======== Source data ========

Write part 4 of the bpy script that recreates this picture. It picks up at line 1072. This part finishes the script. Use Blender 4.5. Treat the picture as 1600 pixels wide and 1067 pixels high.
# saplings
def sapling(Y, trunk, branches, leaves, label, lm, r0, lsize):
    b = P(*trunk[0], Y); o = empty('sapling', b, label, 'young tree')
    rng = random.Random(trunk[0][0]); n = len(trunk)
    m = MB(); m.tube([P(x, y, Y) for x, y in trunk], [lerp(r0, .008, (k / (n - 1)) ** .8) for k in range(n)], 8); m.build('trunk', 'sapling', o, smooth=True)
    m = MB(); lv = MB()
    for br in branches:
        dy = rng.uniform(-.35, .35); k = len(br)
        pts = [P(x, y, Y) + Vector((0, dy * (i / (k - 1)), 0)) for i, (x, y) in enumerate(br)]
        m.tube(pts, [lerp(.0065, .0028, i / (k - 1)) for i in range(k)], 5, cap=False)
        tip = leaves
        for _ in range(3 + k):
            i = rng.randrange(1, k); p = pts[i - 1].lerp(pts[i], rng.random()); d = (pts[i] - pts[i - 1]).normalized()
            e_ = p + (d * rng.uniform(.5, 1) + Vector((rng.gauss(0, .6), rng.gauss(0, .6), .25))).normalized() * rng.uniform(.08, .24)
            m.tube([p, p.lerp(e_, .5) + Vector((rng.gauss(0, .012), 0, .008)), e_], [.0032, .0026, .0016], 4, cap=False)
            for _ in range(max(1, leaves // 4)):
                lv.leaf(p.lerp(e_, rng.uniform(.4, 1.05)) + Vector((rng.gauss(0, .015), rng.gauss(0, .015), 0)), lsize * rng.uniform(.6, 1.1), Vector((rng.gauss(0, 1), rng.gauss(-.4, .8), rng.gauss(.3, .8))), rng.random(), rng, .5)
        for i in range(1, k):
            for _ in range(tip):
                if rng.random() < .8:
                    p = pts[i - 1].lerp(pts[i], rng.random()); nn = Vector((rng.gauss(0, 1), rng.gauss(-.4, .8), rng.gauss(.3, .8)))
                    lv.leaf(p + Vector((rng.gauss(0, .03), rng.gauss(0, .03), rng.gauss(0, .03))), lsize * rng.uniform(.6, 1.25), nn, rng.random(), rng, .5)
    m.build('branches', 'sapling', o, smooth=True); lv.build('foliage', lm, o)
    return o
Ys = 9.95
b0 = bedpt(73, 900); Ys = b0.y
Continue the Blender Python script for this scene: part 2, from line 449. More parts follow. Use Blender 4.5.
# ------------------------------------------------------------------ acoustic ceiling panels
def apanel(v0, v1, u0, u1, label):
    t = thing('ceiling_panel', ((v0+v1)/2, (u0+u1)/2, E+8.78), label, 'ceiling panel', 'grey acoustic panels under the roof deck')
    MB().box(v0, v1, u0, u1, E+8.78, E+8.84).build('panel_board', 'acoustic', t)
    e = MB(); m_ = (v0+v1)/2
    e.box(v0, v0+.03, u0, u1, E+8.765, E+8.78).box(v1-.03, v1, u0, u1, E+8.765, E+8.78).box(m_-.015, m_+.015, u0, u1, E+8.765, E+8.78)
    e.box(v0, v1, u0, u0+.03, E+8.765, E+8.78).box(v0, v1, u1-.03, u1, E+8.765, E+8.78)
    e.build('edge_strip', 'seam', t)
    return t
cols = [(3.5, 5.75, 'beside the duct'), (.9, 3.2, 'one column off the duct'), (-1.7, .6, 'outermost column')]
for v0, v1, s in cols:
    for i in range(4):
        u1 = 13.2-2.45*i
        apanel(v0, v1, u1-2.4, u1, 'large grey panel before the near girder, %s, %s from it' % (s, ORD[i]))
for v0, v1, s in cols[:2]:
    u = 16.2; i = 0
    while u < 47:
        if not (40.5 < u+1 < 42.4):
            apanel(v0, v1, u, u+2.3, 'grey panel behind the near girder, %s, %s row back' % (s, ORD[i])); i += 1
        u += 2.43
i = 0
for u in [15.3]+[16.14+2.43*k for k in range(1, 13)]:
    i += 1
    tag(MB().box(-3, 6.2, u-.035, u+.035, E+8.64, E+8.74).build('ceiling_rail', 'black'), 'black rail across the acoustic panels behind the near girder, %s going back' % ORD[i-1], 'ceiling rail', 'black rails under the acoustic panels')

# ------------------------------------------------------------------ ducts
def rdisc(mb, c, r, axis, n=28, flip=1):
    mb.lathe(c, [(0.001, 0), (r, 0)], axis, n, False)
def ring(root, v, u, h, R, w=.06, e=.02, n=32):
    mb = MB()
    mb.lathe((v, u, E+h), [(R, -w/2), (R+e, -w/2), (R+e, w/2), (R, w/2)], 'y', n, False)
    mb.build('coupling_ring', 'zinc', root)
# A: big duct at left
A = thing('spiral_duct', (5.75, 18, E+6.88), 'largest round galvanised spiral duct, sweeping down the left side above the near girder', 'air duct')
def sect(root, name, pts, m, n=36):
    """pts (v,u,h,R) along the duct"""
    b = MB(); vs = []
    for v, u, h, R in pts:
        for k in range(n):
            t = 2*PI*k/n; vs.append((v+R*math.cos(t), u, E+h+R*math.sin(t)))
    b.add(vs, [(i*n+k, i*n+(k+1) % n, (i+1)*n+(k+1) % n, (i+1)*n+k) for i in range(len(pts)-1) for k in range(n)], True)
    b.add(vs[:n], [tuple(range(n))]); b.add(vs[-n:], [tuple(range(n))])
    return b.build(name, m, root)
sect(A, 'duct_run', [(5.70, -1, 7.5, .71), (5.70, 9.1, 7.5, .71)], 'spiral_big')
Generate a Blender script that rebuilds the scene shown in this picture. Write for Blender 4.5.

========

**Given task**
Repeat the records above exactly as they appear.

**Written response**
Write part 4 of the bpy script that recreates this picture. It picks up at line 1072. This part finishes the script. Use Blender 4.5. Treat the picture as 1600 pixels wide and 1067 pixels high.
# saplings
def sapling(Y, trunk, branches, leaves, label, lm, r0, lsize):
    b = P(*trunk[0], Y); o = empty('sapling', b, label, 'young tree')
    rng = random.Random(trunk[0][0]); n = len(trunk)
    m = MB(); m.tube([P(x, y, Y) for x, y in trunk], [lerp(r0, .008, (k / (n - 1)) ** .8) for k in range(n)], 8); m.build('trunk', 'sapling', o, smooth=True)
    m = MB(); lv = MB()
    for br in branches:
        dy = rng.uniform(-.35, .35); k = len(br)
        pts = [P(x, y, Y) + Vector((0, dy * (i / (k - 1)), 0)) for i, (x, y) in enumerate(br)]
        m.tube(pts, [lerp(.0065, .0028, i / (k - 1)) for i in range(k)], 5, cap=False)
        tip = leaves
        for _ in range(3 + k):
            i = rng.randrange(1, k); p = pts[i - 1].lerp(pts[i], rng.random()); d = (pts[i] - pts[i - 1]).normalized()
            e_ = p + (d * rng.uniform(.5, 1) + Vector((rng.gauss(0, .6), rng.gauss(0, .6), .25))).normalized() * rng.uniform(.08, .24)
            m.tube([p, p.lerp(e_, .5) + Vector((rng.gauss(0, .012), 0, .008)), e_], [.0032, .0026, .0016], 4, cap=False)
            for _ in range(max(1, leaves // 4)):
                lv.leaf(p.lerp(e_, rng.uniform(.4, 1.05)) + Vector((rng.gauss(0, .015), rng.gauss(0, .015), 0)), lsize * rng.uniform(.6, 1.1), Vector((rng.gauss(0, 1), rng.gauss(-.4, .8), rng.gauss(.3, .8))), rng.random(), rng, .5)
        for i in range(1, k):
            for _ in range(tip):
                if rng.random() < .8:
                    p = pts[i - 1].lerp(pts[i], rng.random()); nn = Vector((rng.gauss(0, 1), rng.gauss(-.4, .8), rng.gauss(.3, .8)))
                    lv.leaf(p + Vector((rng.gauss(0, .03), rng.gauss(0, .03), rng.gauss(0, .03))), lsize * rng.uniform(.6, 1.25), nn, rng.random(), rng, .5)
    m.build('branches', 'sapling', o, smooth=True); lv.build('foliage', lm, o)
    return o
Ys = 9.95
b0 = bedpt(73, 900); Ys = b0.y
Continue the Blender Python script for this scene: part 2, from line 449. More parts follow. Use Blender 4.5.
# ------------------------------------------------------------------ acoustic ceiling panels
def apanel(v0, v1, u0, u1, label):
    t = thing('ceiling_panel', ((v0+v1)/2, (u0+u1)/2, E+8.78), label, 'ceiling panel', 'grey acoustic panels under the roof deck')
    MB().box(v0, v1, u0, u1, E+8.78, E+8.84).build('panel_board', 'acoustic', t)
    e = MB(); m_ = (v0+v1)/2
    e.box(v0, v0+.03, u0, u1, E+8.765, E+8.78).box(v1-.03, v1, u0, u1, E+8.765, E+8.78).box(m_-.015, m_+.015, u0, u1, E+8.765, E+8.78)
    e.box(v0, v1, u0, u0+.03, E+8.765, E+8.78).box(v0, v1, u1-.03, u1, E+8.765, E+8.78)
    e.build('edge_strip', 'seam', t)
    return t
cols = [(3.5, 5.75, 'beside the duct'), (.9, 3.2, 'one column off the duct'), (-1.7, .6, 'outermost column')]
for v0, v1, s in cols:
    for i in range(4):
        u1 = 13.2-2.45*i
        apanel(v0, v1, u1-2.4, u1, 'large grey panel before the near girder, %s, %s from it' % (s, ORD[i]))
for v0, v1, s in cols[:2]:
    u = 16.2; i = 0
    while u < 47:
        if not (40.5 < u+1 < 42.4):
            apanel(v0, v1, u, u+2.3, 'grey panel behind the near girder, %s, %s row back' % (s, ORD[i])); i += 1
        u += 2.43
i = 0
for u in [15.3]+[16.14+2.43*k for k in range(1, 13)]:
    i += 1
    tag(MB().box(-3, 6.2, u-.035, u+.035, E+8.64, E+8.74).build('ceiling_rail', 'black'), 'black rail across the acoustic panels behind the near girder, %s going back' % ORD[i-1], 'ceiling rail', 'black rails under the acoustic panels')

# ------------------------------------------------------------------ ducts
def rdisc(mb, c, r, axis, n=28, flip=1):
    mb.lathe(c, [(0.001, 0), (r, 0)], axis, n, False)
def ring(root, v, u, h, R, w=.06, e=.02, n=32):
    mb = MB()
    mb.lathe((v, u, E+h), [(R, -w/2), (R+e, -w/2), (R+e, w/2), (R, w/2)], 'y', n, False)
    mb.build('coupling_ring', 'zinc', root)
# A: big duct at left
A = thing('spiral_duct', (5.75, 18, E+6.88), 'largest round galvanised spiral duct, sweeping down the left side above the near girder', 'air duct')
def sect(root, name, pts, m, n=36):
    """pts (v,u,h,R) along the duct"""
    b = MB(); vs = []
    for v, u, h, R in pts:
        for k in range(n):
            t = 2*PI*k/n; vs.append((v+R*math.cos(t), u, E+h+R*math.sin(t)))
    b.add(vs, [(i*n+k, i*n+(k+1) % n, (i+1)*n+(k+1) % n, (i+1)*n+k) for i in range(len(pts)-1) for k in range(n)], True)
    b.add(vs[:n], [tuple(range(n))]); b.add(vs[-n:], [tuple(range(n))])
    return b.build(name, m, root)
sect(A, 'duct_run', [(5.70, -1, 7.5, .71), (5.70, 9.1, 7.5, .71)], 'spiral_big')
Generate a Blender script that rebuilds the scene shown in this picture. Write for Blender 4.5.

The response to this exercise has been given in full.